[3D scene scripts]
* * *

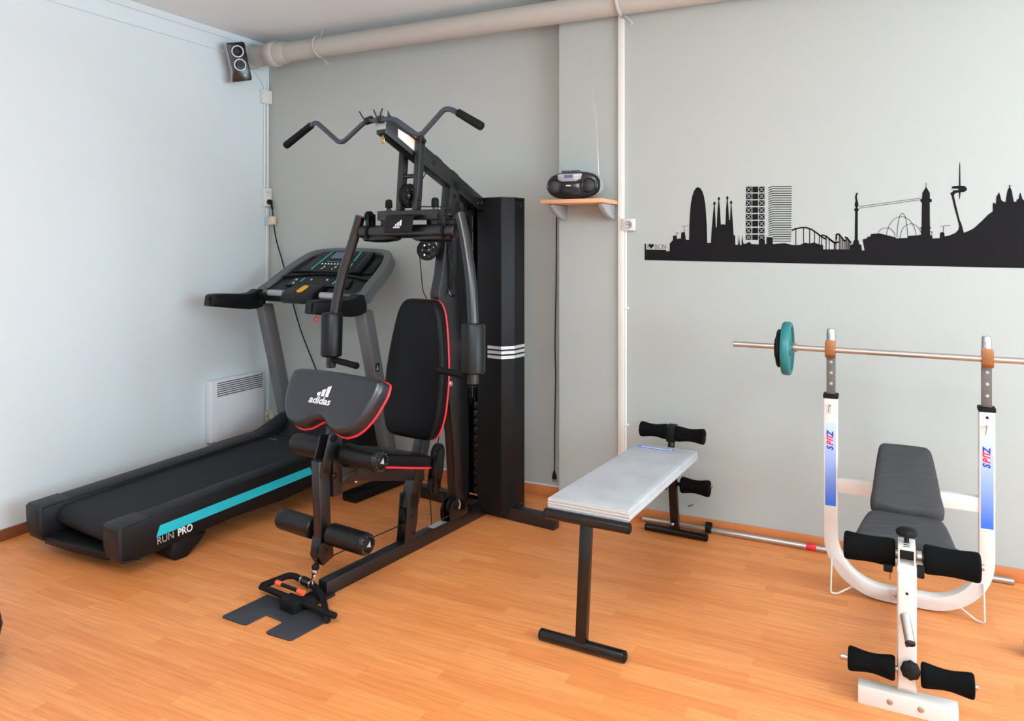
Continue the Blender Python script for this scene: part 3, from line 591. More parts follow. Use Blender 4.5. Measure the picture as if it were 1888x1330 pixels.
# struts from the boom down to the press cross member
for x0, x1 in ((-.070, -.036), (.036, .070)):
    s = MB().prism([(-.585, 1.715), (-.548, 1.715), (-.515, 2.065), (-.525, 2.085), (-.545, 2.085), (-.555, 2.065)], x0, x1, 'x').build('strut', BM, G, .003)
    sx = 1 if x0 > 0 else -1
    bolt(s, (x1 if sx > 0 else x0, -.530, 2.060), (sx, 0, 0), .013, .010); bolt(s, (x1 if sx > 0 else x0, -.565, 1.765), (sx, 0, 0), .010, .008)
MB().cyl((-.04, -.555, 1.885), (.04, -.555, 1.885), .011, 12).build('strut_rung', BM, G)
pulley('press_pulley', (0, -.565, 1.785), .062, G, w=.03)
cm = MB().box(-.20, .20, -.582, -.517, 1.664, 1.714).build('cross_member', BM, G, .004)
for x in (-.148, .160):
    k = MB().lathe([(0, .010), (.015, .010), (.015, .017), (.02, .019), (.05, .018), (.058, .012), (.06, 0)], (x, -.55, 1.714), (0, 0, 1), 14).build('lock_knob', M['rubber'], G)
    MB().lathe([(0, .014), (.008, .014)], (x, -.55, 1.716), (0, 0, 1), 12).build('collar', M['gunmetal'], k)
    MB().box(x - .035, x + .035, -.575, -.53, 1.635, 1.665).build('tube_bracket', M['bmetal2'], G, .003)
MB().cyl((-.315, -.575, 1.607), (.315, -.575, 1.607), .034, 28).build('pivot_tube', BM, G)
for s in (-1, 1):
    mb = MB(); mb.lathe([(0, .004), (.03, .018), (.1, .026), (.18, .026), (.26, .020), (.27, 0)], (s * .03, -.575, 1.578), (s, 0, 0), 16); mb.build('cam_plate', M['bmetal2'], G)
    pb = MB().box(s * .255 - .012, s * .255 + .012, -.60, -.545, 1.60, 1.70).build('strap_bracket', M['bmetal2'], G, .004)
    pulley('strap_pulley', (s * .262, -.575, 1.685), .030, G, (s, 0, 0), .018)
    MB().tube([(s * .25 + 0 * k, -.575 + .041 * math.cos(2 * PI * k / 20), 1.607 + .041 * math.sin(2 * PI * k / 20)) for k in range(20)], .006, 0, 8, True).build('strap_ring', M['rubber'], G)
MB().cyl((.27, -.56, 1.672), (.335, -.56, 1.672), .009, 12).build('pivot_bolt', M['chrome'], G)
lp = MB().prism([(-.648, 1.598), (-.655, 1.602), (-.640, 1.682), (-.628, 1.690), (-.585, 1.690), (-.585, 1.682), (-.626, 1.680), (-.634, 1.672)], -.085, .095, 'x').build('logo_plate', M['gunmetal'] if 0 else M['shroud'], G, .002)
fy = Vector((0, .015, .08)).normalized(); Fm = frame((.006, -.6535, 1.634), (1, 0, 0), fy, Vector((1, 0, 0)).cross(fy))
mb = MB(); three_bar_logo(mb, lambda v: Fm @ v, .062); mb.build('logo_bars', M['print'], lp, flat=True)
Ft = frame((-.022, -.6555, 1.6225), (1, 0, 0), fy, Vector((1, 0, 0)).cross(fy))
text_mesh('logo_lettering', 'adidas', .017, Ft, M['print'], lp, .0004, width=1.05)
# press arms
for s in (-1, 1):
    a = MB().tube([(s * .328, -.572, 1.69), (s * .345, -.575, 1.64), (s * .376, -.584, 1.545), (s * .422, -.608, 1.39), (s * .449, -.628, 1.235), (s * .462, -.641, 1.10), (s * .466, -.650, .905)], .0265, .06, 18)
    a = a.build('press_arm', BM, G)
    pad = MB().lathe([(0, .03), (.002, .050), (.010, .056), (.22, .056), (.230, .050), (.232, .03)], (s * .466, -.648, .95), (-.012 * s, .02, 1), 28).build('arm_pad', M['vinylfoam'], a)
    h = MB().tube([(s * .46, -.652, .938), (s * .27, -.662, .938 - .016 * (s < 0) + .012 * (s > 0))], .0165, 0, 16).build('hand_grip', M['rubber'], a)
    MB().lathe([(0, .018), (.006, .018), (.012, .014), (.013, 0)], (s * .27, -.662, .938 - .016 * (s < 0) + .012 * (s > 0)), (-s, 0, 0), 16).build('grip_end', M['rubber'], h)
    MB().lathe([(0, .0265), (.004, .0265), (.006, .02)], (s * .466, -.651, .899), (0, 0, -1), 16).build('end_plug', M['bmetal2'], a)
# strap adjuster with holes hanging beside the right arm
mb = MB(); mb.prism([(-.30, 1.565), (-.28, 1.565), (-.245, 1.30), (-.275, 1.30)], .045, .050, 'x'); ad = mb.build('adjuster_strap', M['bmetal2'], G, .001)
mb = MB()
for k in range(9): mb.lathe([(0, .004), (.0008, .004)], (.0502, -.288 + k * .0035, 1.54 - k * .026), (1, 0, 0), 8)
mb.build('adjuster_hole', M['black'], ad)
mb = MB(); mb.tube([(.035, -.29, 1.30), (.05, -.285, 1.27), (.07, -.28, 1.27)], .006, 0, 8); mb.build('strap_pin', M['bmetal2'], G)
# back rest
def backF(y0, y1, z0, z1):
    o = Vector((0, y0, z0)); e = Vector((0, y1 - y0, z1 - z0)).normalized(); n = Vector((0, -e.z, e.y))
    return lambda u, v, w: o + Vector((u, 0, 0)) + e * v + n * w
half = [(0, 0), (.09, .0), (.135, .012), (.162, .045), (.184, .12), (.191, .22), (.188, .34), (.172, .47), (.150, .59), (.128, .655), (.095, .69), (.045, .698)]
ol = [(x, v) for x, v in half] + [(-x, v) for x, v in reversed(half[1:])]
ol = smooth_outline([p for i, p in enumerate(ol) if i != 0] , 3)
BF = backF(-.510, -.425, .565, 1.255)
br_ = MB().cushion(ol, .068, BF, .022, .006).build('back_rest', M['leather'], G)
MB().tube([BF(u * 1.01, .345 + (v - .345) * .990, .010) for u, v in ol], .0052, 0, 8, True).build('piping', M['red'], br_)
MB().box(-.02, .02, -.42, -.36, .95, 1.10).build('back_bracket', BM, G, .003)
# rear seat column with fork and pulley
sc_ = MB()
for x in (-.030, .022): sc_.prism([(-.625, .066), (-.551, .066), (-.530, .155), (-.52, .30), (-.60, .30), (-.612, .155)], x, x + .008, 'x')
sc_.prism([(-.600, .23), (-.520, .23), (-.476, .389), (-.42, .56), (-.395, .66), (-.462, .66), (-.487, .549), (-.539, .405)], -.030, .030, 'x')
sc_ = sc_.build('seat_column', BM, G, .003)
pulley('column_pulley', (0, -.575, .19), .045, G, w=.03)
for p in ((.03, -.575, .19), (.03, -.56, .10)): bolt(sc_, p, (1, 0, 0))
# pulley block hanging behind the seat column
pb = MB()
for x in (-.024, .018): pb.prism([(-.355, .47), (-.315, .47), (-.305, .44), (-.315, .36), (-.345, .27), (-.38, .24), (-.40, .26), (-.385, .34), (-.365, .44)], x, x + .006, 'x')
pb.build('pulley_block', M['bmetal2'], G, .002)
pulley('hanging_pulley', (.002, -.338, .445), .048, G); pulley('hanging_pulley', (.002, -.37, .275), .048, G)
pm = pulley('mid_pulley', (-.03, -.385, 1.512), .055, G, (1, -.55, 0))
mb = MB(); mb.beam((-.01, -.33, 1.50), (-.012, -.385, 1.505), .012, .05); mb.beam((-.045, -.33, 1.50), (-.05, -.385, 1.505), .012, .05); mb.build('mid_pulley_bracket', M['bmetal2'], G, .002)
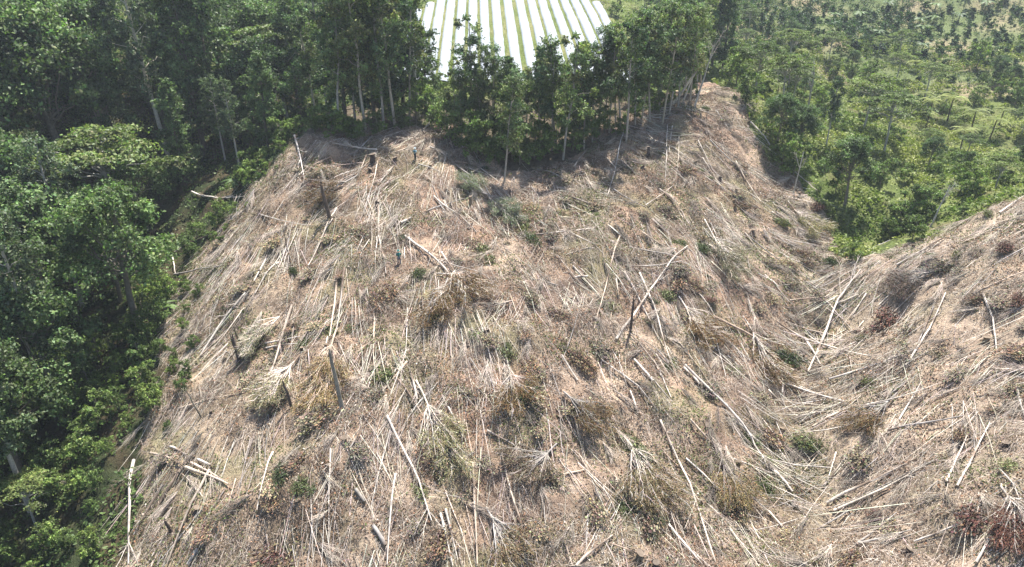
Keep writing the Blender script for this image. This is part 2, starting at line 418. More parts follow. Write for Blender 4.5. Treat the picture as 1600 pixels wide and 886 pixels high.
# pixel end points, radius (m), wood, optional bend, branches
LOGS = [
 ((591,310),(592,373),.13,1,None,0),((593,373),(603,432),.11,0,None,0),((589,373),(587,438),.08,0,None,0),
 ((632,374),(745,478),.18,0,(691,417),5),((685,410),(772,444),.08,0,None,3),((530,425),(514,532),.17,1,None,0),((538,422),(525,530),.14,0,None,0),
 ((513,530),(498,610),.1,0,None,4),((525,532),(545,575),.09,0,None,3),((456,483),(418,600),.2,1,None,0),((415,540),(470,530),.12,0,None,0),((417,549),(474,541),.12,0,None,0),
 ((527,329),(483,418),.12,0,None,0),((520,345),(492,398),.09,0,None,0),((678,310),(745,368),.13,0,None,0),((664,335),(732,312),.12,2,None,0),((627,354),(642,346),.2,0,None,0),
 ((684,432),(725,430),.08,0,None,0),((584,470),(586,600),.09,1,None,2),((660,442),(662,554),.09,0,None,2),((637,486),(634,564),.08,0,None,3),((417,407),(398,444),.13,0,None,0),
 ((437,413),(398,464),.1,0,None,0),((403,337),(488,356),.08,0,None,0),((578,335),(556,422),.09,2,None,2),((577,378),(560,424),.07,0,None,0),
 ((257,408),(400,300),.14,0,(340,368),4),((271,400),(274,431),.13,0,None,0),((273,431),(352,418),.13,2,None,0),((385,462),(313,560),.2,0,(348,510),0),((301,303),(383,310),.16,0,None,3),
 ((969,371),(929,517),.12,1,(954,418),4),((963,534),(1074,388),.17,0,(1025,446),2),((1000,432),(1058,600),.14,0,(1030,510),0),((983,390),(1080,420),.1,0,None,0),
 ((976,417),(1095,429),.1,0,None,0),((1003,368),(1057,398),.11,1,None,0),((820,372),(929,359),.12,0,None,3),((1030,300),(1067,344),.15,0,None,0),((1008,324),(1056,290),.09,0,None,0),
 ((1091,327),(1125,385),.11,0,None,3),((1115,500),(1202,549),.19,3,None,0),((1085,457),(1128,517),.08,0,None,0),((1115,520),(1134,592),.1,0,None,0),((939,568),(985,602),.12,0,None,0),
 ((990,566),(1020,600),.14,0,None,0),((1024,550),(1045,572),.11,0,None,0),((1067,577),(1092,606),.14,0,None,0),((898,438),(918,437),.11,0,None,0),((878,560),(902,600),.11,0,None,3),
 ((861,400),(925,473),.08,1,None,2),((983,523),(1040,593),.1,1,None,0),((1138,454),(1202,454),.08,0,None,0),
 ((1276,561),(1342,425),.17,0,(1305,476),6),((1264,584),(1288,520),.12,0,None,0),((1256,534),(1280,574),.15,0,None,0),((1234,473),(1298,467),.13,1,None,0),((1305,480),(1340,464),.09,0,None,0),
 ((1210,503),(1380,568),.12,0,(1290,545),3),((1417,571),(1478,462),.13,0,(1450,520),0),((1533,466),(1555,552),.15,0,(1549,503),0),((1295,599),(1430,549),.14,0,(1369,571),3),
 ((1400,418),(1501,376),.15,0,None,2),((1373,480),(1478,395),.09,0,None,3),((1560,337),(1602,308),.15,0,None,0),((1542,362),(1598,369),.1,2,None,0),((1400,584),(1452,552),.09,2,None,2),
 ((1227,603),(1318,632),.13,0,None,2),((1200,613),(1261,667),.11,0,None,0),((1268,672),(1313,647),.12,1,None,0),((1386,677),(1503,654),.13,2,None,0),((1403,660),(1439,600),.1,0,None,2),
 ((1352,638),(1470,602),.08,0,None,2),((1493,765),(1547,662),.12,0,None,2),((1478,755),(1508,688),.11,0,None,2),((1290,791),(1427,723),.16,0,None,2),((1302,803),(1444,732),.14,0,(1400,759),4),
 ((1335,855),(1423,833),.13,0,None,0),((1339,853),(1400,806),.11,0,None,2),((1427,850),(1495,825),.09,0,None,2),((1523,886),(1559,816),.12,0,None,2),((1559,738),(1596,806),.1,0,None,4),
 ((1200,728),(1237,774),.13,0,None,0),((1586,610),(1601,664),.14,2,None,0),((1288,762),(1335,701),.1,0,None,3),((1305,711),(1290,762),.1,0,None,0),((1200,803),(1224,830),.1,0,None,0),
 ((760,675),(857,735),.12,0,(800,699),0),((782,712),(829,888),.12,1,(800,776),0),((900,888),(957,842),.15,1,None,0),((1030,660),(1118,888),.14,0,(1078,762),2),
 ((1069,575),(1198,735),.17,0,(1167,694),0),((966,586),(1027,650),.13,0,None,0),((1078,660),(1142,735),.13,1,None,0),((1044,826),(1097,888),.14,0,None,0),((952,855),(1034,884),.08,3,None,0),
 ((1010,588),(1050,632),.11,0,None,0),((984,616),(995,646),.09,0,None,0),((1071,722),(1125,772),.1,0,None,3),((1138,752),(1200,803),.1,0,None,3),((1036,712),(1078,750),.1,3,None,0),
 ((517,708),(515,853),.1,0,None,2),((486,745),(490,879),.08,0,None,0),((605,654),(674,820),.14,0,(651,748),4),((618,745),(605,888),.12,0,None,0),((739,728),(746,888),.15,1,None,0),
 ((688,806),(708,888),.12,0,None,0),((696,803),(716,882),.13,0,None,2),((610,677),(579,803),.1,0,None,6),((556,769),(571,789),.2,2,None,0),((584,828),(602,858),.19,2,None,0),
 ((427,711),(403,802),.1,0,None,2),((417,840),(424,888),.09,0,None,0),((547,707),(590,640),.08,2,None,3),((643,588),(652,630),.12,0,None,8),
 ((211,723),(201,888),.2,0,None,2),((296,721),(207,877),.17,3,None,0),((328,738),(262,888),.16,1,None,0),((291,735),(359,762),.19,1,None,0),((300,728),(356,757),.14,1,None,0),
 ((237,712),(290,735),.16,1,None,0),((267,703),(292,715),.12,0,None,0),((311,723),(331,733),.14,0,None,0),((310,862),(295,888),.19,2,None,0),((256,762),(210,840),.14,2,None,0),((285,745),(318,778),.07,0,None,0),
 ((461,217),(476,281),.19,0,None,5),((590,237),(520,228),.16,0,None,6),((671,196),(637,234),.15,0,None,4),((674,234),(766,298),.16,2,(705,254),0),((712,257),(775,285),.12,0,(745,262),2),
 ((517,249),(465,288),.12,3,None,0),((654,259),(688,272),.1,0,None,0),((593,250),(582,295),.1,0,None,2),((615,262),(588,305),.12,0,None,0),
 ((897,264),(918,237),.15,1,None,0),((1042,196),(1039,291),.11,0,None,0),((1050,200),(1045,240),.1,0,None,0),((1061,217),(1056,284),.09,0,None,3),((976,203),(950,312),.12,0,None,5),
 ((1091,223),(1112,268),.13,0,None,0),((1149,257),(1188,318),.15,0,None,0),((1172,193),(1215,250),.13,0,None,0),((1097,250),(1130,300),.1,0,None,3),((1046,175),(1108,213),.15,3,None,2),
 ((1119,176),(1140,207),.1,0,None,2),((840,268),(880,284),.12,2,None,0),((1230,260),(1275,300),.1,0,None,4),((1205,335),(1260,380),.1,0,None,5),((1245,360),(1302,378),.08,0,None,0),
 ((1183,430),(1215,452),.09,0,None,0),((1215,575),(1252,612),.1,0,None,0),((1220,590),(1222,618),.08,0,None,0),((700,640),(724,690),.09,0,None,3),((849,548),(880,640),.08,2,None,3),
]
for a, b, r, w, c, nb in LOGS:
    A_, B_ = hit(*a), hit(*b); c_ = hit(*c) if c else None
    fallen(A_, B_, r*.88, w, c_, nb, None, .2)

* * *

*Prompt*
Pull out each line containing the word "from" and copy it.

*Written response*
Continue the Blender Python script for this scene: part 3, from line 591. More parts follow. Use Blender 4.5. Measure the picture as if it were 1888x1330 pixels.
# struts from the boom down to the press cross member